Sono has been fielding questions all day about Tarantino's influence on his film "Why Don't You Play in Hell?" which premiered to an enthusiastic reception out of the main competition at the Venice Film Festival on Thursday.
The raucous gangster drama telling the story of a young filmmaker aiming at cinematic greatness is full of over-the-top graphic violence, and a would-be action star wears a yellow jumpsuit, as sported by Uma Thurman in Tarantino's "Kill Bill."
"I speak as head of the 'Bruce Lee Fan Club,'" Sono said in an interview. "Everyone is talking about the yellow tracksuit as something from Tarantino, but that is very sad for me.

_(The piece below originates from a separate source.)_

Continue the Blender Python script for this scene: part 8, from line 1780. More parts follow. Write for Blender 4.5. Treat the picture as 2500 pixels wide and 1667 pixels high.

The original idea was Bruce Lee's, and now everyone thinks it came from Tarantino."
Sono drafted Jun Kunimura, a veteran of John Woo films who also appeared as Boss Tanaka in both "Kill Bill" movies, to star as a clan boss whose wife single-handedly massacres a rival gang. The movie also stars Fumi Nikaido, recipient of Venice's young actress award in 2011 for her role in Sono's film "Himizu," as the clan boss's daughter who longs for stardom after her career as a toothpaste TV commercial star is quashed by her mother's murderous tirade.